Come in una guerra che è male disertare. In questa guerra che si
spinge oltre, ho conosciuto la famiglia Smeraldo a bordo di una Tipo
sgangherata. Ricordo che, negli anni '90, ce l'aveva anche il mio
papà: prima che io nascessi era stata grigia, poi si era stinta,
come fanno le mutande in lavatrice: almeno quando la faccio io la
lavatrice. Però di quella famiglia a cui ho voluto bene, ma davvero,
e da subito, conservo un'altra immagine. Loro messi in fila, in un
budello di corridoio, in attesa di un'ospite speciale: una ragazza,
Delia, che aveva reso felice il più piccolo di casa. Una donna
invecchiata male, che lavora onestamente e si addormenta vestita sul
divano: ha avuto tanti uomini, da giovane, e si chiamava Letizia.
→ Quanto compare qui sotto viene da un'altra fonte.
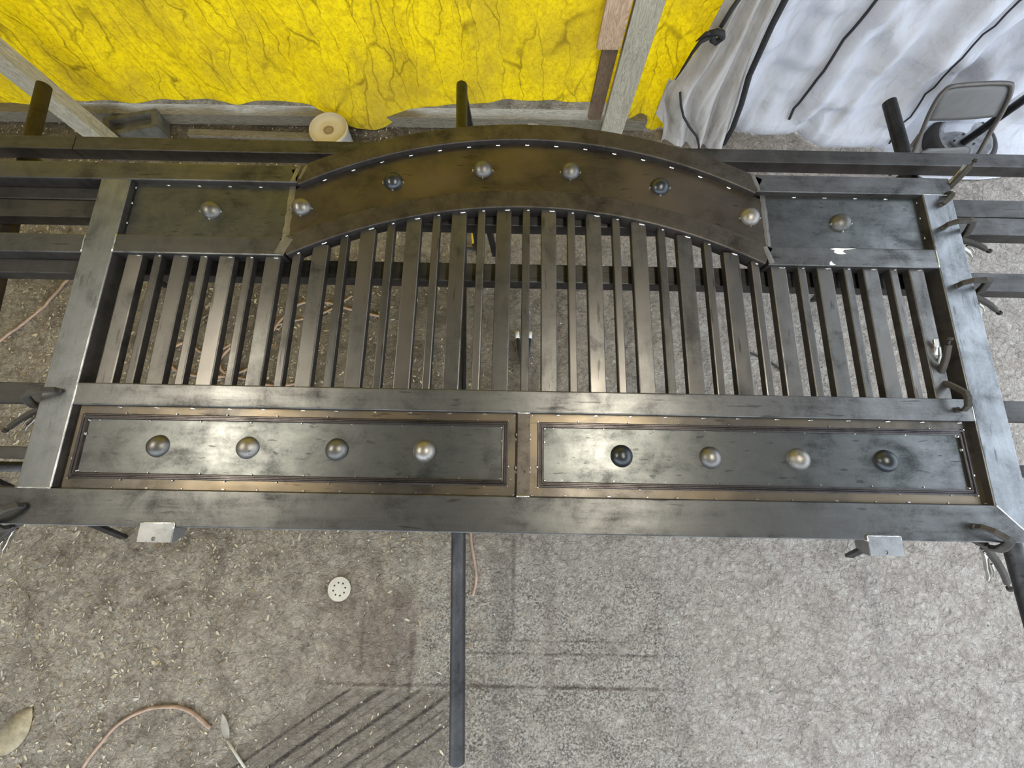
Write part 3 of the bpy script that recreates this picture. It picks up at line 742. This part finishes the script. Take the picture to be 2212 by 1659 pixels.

Adesso è solo Mamma: la lettera grande, come fosse un nome proprio.
Anna, quasi trent'anni, destinata a un futuro da zitella: come si fa,
a trent'anni, a essere senza speranza? Vadim, di una bellezza
straordinaria ma annebbiata da una mente difettosa: un Forrest Gump
con la testa che sbuca da un mazzo di girasoli, comprati per la nuova
ragazza di cui si è innamorato come fanno i bambini, a prima vista.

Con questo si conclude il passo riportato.